The government, however, says that about Sh17 billion currently held in the stabilization fund under the Petroleum Development Levy will be deployed to stabilise pump prices and partially shield consumers from sharp increases for the next three months.

The government is also considering altering the application of VAT on fuel, to a fixed amount per unit to keep the prices lower that would be.

“If, for example, the price was to increase by about Sh60, especially diesel, which is the most significant for our economy, if it was to increase by Sh60 per litre, if you take off VAT, then that comes down to about Sh51, then that Sh51 we bring in the stabilisation fund and try to moderate it. I may not go into the details of how much we are trying to cover with the stabilisation fund because again, it is the responsibility of EPRA to announce the prices,” said Mbadi.

President Ruto warned on March 30 that the ongoing conflict in the Middle East is exerting pressure on the global economy, with ripple effects already being felt across supply chains and national economies, including Kenya.
He said the government has remained vigilant over the past month, closely monitoring developments and relying on continuous assessments from key ministries and agencies.

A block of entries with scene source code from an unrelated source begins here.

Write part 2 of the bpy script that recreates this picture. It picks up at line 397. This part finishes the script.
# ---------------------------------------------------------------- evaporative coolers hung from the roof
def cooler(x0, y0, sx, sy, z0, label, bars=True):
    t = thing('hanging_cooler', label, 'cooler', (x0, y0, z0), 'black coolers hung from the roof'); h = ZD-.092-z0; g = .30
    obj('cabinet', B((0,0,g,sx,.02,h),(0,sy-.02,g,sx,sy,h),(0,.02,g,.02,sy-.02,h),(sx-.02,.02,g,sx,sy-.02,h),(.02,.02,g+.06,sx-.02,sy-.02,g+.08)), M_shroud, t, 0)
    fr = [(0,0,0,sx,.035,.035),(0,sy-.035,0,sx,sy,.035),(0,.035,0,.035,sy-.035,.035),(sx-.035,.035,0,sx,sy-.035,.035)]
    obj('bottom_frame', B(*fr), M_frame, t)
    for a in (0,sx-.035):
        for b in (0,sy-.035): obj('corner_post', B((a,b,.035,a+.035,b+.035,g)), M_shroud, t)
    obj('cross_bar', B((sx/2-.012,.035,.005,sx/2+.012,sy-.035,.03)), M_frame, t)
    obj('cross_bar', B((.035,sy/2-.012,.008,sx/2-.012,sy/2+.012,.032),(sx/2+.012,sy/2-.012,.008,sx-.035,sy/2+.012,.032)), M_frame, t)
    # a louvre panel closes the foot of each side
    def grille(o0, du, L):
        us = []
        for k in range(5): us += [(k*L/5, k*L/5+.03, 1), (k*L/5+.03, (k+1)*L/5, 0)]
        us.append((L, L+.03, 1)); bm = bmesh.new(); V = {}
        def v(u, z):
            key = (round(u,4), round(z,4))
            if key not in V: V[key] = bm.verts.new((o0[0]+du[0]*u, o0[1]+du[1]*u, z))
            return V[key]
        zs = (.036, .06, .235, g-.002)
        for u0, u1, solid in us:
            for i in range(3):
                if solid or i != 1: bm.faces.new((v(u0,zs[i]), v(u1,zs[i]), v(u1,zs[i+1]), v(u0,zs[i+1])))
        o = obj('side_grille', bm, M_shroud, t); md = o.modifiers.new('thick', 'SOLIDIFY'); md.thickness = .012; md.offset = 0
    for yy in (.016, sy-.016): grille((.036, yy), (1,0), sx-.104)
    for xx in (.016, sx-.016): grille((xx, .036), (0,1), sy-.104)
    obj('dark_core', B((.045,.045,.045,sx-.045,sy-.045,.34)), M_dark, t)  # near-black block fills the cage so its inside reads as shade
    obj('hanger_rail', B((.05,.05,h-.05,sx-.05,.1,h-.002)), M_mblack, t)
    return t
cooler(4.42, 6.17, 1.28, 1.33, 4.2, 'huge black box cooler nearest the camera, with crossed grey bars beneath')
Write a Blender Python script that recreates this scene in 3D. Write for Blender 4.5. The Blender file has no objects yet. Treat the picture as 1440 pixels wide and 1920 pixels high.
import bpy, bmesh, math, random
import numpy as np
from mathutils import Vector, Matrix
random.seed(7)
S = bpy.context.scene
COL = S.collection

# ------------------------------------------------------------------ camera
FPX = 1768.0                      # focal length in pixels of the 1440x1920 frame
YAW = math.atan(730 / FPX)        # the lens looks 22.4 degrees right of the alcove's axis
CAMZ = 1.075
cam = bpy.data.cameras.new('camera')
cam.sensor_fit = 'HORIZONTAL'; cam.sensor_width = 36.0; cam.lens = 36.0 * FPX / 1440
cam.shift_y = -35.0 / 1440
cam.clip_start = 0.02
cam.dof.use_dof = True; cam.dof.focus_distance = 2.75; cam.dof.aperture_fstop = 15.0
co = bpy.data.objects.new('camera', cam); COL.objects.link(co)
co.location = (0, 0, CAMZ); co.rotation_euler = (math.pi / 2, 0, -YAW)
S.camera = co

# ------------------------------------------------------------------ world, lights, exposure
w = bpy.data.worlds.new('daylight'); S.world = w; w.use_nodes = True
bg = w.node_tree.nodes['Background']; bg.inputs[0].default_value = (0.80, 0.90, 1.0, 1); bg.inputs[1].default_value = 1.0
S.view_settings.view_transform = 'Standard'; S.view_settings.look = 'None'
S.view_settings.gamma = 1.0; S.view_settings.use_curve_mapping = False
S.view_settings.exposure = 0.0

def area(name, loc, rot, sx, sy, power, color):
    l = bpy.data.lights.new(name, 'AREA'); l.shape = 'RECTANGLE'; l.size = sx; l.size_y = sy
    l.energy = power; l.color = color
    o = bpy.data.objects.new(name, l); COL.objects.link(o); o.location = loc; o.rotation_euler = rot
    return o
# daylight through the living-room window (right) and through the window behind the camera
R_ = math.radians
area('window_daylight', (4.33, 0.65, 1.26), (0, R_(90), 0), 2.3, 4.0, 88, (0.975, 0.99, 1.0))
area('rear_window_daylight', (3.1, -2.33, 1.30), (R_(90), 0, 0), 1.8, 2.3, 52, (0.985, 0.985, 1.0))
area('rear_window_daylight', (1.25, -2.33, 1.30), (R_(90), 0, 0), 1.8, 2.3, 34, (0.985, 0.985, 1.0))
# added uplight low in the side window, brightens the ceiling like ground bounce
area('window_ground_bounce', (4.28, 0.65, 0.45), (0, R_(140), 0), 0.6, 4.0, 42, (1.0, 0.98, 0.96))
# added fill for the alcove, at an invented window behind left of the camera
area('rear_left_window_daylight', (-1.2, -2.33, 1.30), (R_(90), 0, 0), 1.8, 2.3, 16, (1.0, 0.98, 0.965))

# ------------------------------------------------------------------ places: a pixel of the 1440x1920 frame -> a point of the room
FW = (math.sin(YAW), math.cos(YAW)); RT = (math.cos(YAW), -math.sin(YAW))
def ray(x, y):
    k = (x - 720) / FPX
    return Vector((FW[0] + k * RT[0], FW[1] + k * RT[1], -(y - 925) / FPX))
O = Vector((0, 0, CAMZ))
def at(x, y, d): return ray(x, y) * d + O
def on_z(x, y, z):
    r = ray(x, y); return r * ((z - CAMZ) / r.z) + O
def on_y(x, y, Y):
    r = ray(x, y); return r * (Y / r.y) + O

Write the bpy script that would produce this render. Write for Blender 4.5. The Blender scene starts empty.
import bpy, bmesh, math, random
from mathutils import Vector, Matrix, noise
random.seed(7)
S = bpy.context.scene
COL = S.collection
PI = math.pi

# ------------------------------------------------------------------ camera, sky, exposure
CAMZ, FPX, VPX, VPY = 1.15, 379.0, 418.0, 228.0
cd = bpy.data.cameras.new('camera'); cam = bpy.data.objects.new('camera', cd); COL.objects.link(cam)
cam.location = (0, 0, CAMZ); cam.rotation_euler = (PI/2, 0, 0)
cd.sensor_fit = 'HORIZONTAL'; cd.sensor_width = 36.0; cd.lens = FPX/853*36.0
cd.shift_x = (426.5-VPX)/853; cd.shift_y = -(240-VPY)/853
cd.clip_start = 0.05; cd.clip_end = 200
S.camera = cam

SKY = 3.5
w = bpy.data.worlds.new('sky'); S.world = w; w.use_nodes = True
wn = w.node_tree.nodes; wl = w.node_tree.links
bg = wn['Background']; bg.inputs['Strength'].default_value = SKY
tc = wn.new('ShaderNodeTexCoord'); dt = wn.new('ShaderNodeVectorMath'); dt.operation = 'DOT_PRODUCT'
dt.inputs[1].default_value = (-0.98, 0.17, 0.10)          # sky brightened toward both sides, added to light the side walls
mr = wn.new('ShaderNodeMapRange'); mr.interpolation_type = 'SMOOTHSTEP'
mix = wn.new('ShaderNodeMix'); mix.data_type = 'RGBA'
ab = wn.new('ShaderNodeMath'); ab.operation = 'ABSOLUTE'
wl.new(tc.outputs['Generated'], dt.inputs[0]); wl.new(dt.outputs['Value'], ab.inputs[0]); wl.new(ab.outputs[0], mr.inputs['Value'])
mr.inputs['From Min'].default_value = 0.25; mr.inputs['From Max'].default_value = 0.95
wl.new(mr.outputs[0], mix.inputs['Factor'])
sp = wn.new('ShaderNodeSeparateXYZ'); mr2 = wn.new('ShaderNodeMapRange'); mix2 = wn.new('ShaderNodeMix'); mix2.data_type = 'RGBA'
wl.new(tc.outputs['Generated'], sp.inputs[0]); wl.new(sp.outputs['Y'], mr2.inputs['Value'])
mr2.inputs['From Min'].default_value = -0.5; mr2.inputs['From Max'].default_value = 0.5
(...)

Ruto revealed that he received a comprehensive briefing from the Ministries of Energy, Agriculture, Trade, the National Treasury, the Central Bank, and private sector players on the evolving geopolitical situation and its potential economic implications.

He noted that while the full impact on fuel prices is still under assessment, measures are being put in place to cushion Kenyans from adverse effects and ensure stable supply.